The recommended setting for Data Start Time is 2 seconds. Although a more aggressive time could be set (1 second), this may generate unnecessary alerts. At 2 seconds, a 3G connection is four times slower than the best practice recommendation and may imply an inherent issue if the alert was persistent.

On web pages tested at network speeds of 4G and above, you could set this to 1 second. This is because only slow websites consistently deliver a data start time over 200ms.

Overall Threshold

Set at the page level, Overall Threshold is the default setting that governs how long the monitor should run for. If the monitor takes longer than the time set in the Overall threshold, then it will stop monitoring the loading process and report the status of the page load at that point in time.

By default, this value is set to 30 seconds. When response times are expected to be within a few seconds, this threshold represents a very long time and as such could allow other issues to go unnoticed.

How to calibrate

Review the average value that the webpage takes to download and set Overall Threshold to 3 seconds above that.

The above example shows that the average download duration for the webpage is about 5 seconds. Therefore, the Overall Threshold should be set to 8 seconds. Over the period shown, three events occurred that should be triaged to determine if an underlying, or developing issue exists. With the default setting still in place, these potential availability and performance issues would have gone unnoticed.

Search Phrase

Important

Important: Do not adjust this setting. Contact Eggplant Support to discuss any changes you may require.

Set at the page level, the Search Phrase setting is used to check that one or more specific phrases are loaded onto the web page. This is a useful test approach to ensure that specific elements of the web page have loaded as expected.

If the phrase does not load within the Overall Threshold time, then a problem event is raised with the return code: 23 Expected Phrase Not Found.

How to calibrate

Contact Eggplant Support to get this check applied. Alternatively, if you have administrator rights, you can manage phases through Monitor Settings in the Administration Portal.
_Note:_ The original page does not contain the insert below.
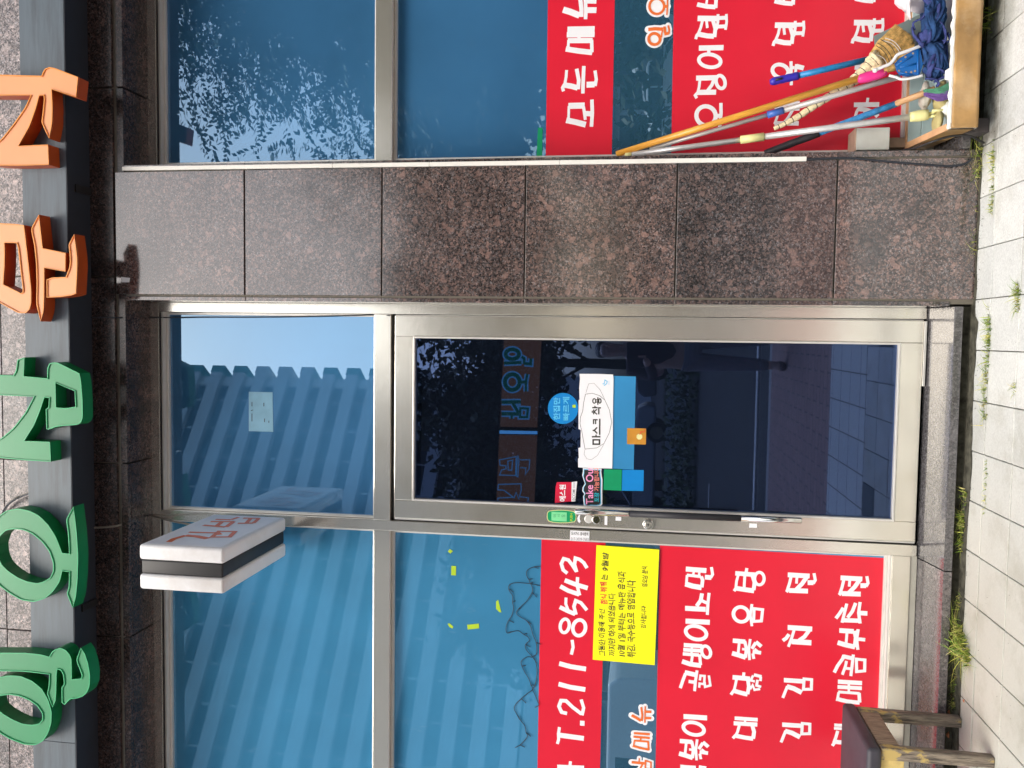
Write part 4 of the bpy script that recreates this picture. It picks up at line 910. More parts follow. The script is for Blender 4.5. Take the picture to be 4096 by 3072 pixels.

You can also check for multiple phrases and run enhanced checks by applying a range of filters to the search logic.

Page Size

It is a well-known fact that page size can affect the download time of a webpage, therefore on websites that regularly change content, this check can quickly pick up invalid changes, e.g., over-sized images. In addition, the check is also useful to ensure that all resources are loaded on the webpage that change infrequently.

Both minimum and maximum sizes can be tested for reasonable fluctuations that are known to occur on webpages.

How to calibrate

Page size is not mandatory at set up time and the defaults are set so that testing does not occur. The settings can be applied through Monitor Settings in the Administration Portal or contact Eggplant Support for more help.

Care should be taken when applying these settings as some of these are sensitive and may trigger unnecessary alerts.

Speed KPI

The Speed KPI does not apply a test or alert if a test fails. However, it does allow you to view its performance policy on the performance charts.

This setting is calibrated in seconds and will enable a KPI line to be drawn across the performance chart. This helps with quickly identifying tests that are slower than the desired performance objective.

The above example shows the KPI set at 12s and when the policy was breached.

How to calibrate

Speed KPI is not mandatory. It is a read-only setting only.

These settings can be applied through the Monitor Settings in the Administration Portal. Alternatively, contact Eggplant Support to get these settings applied for you.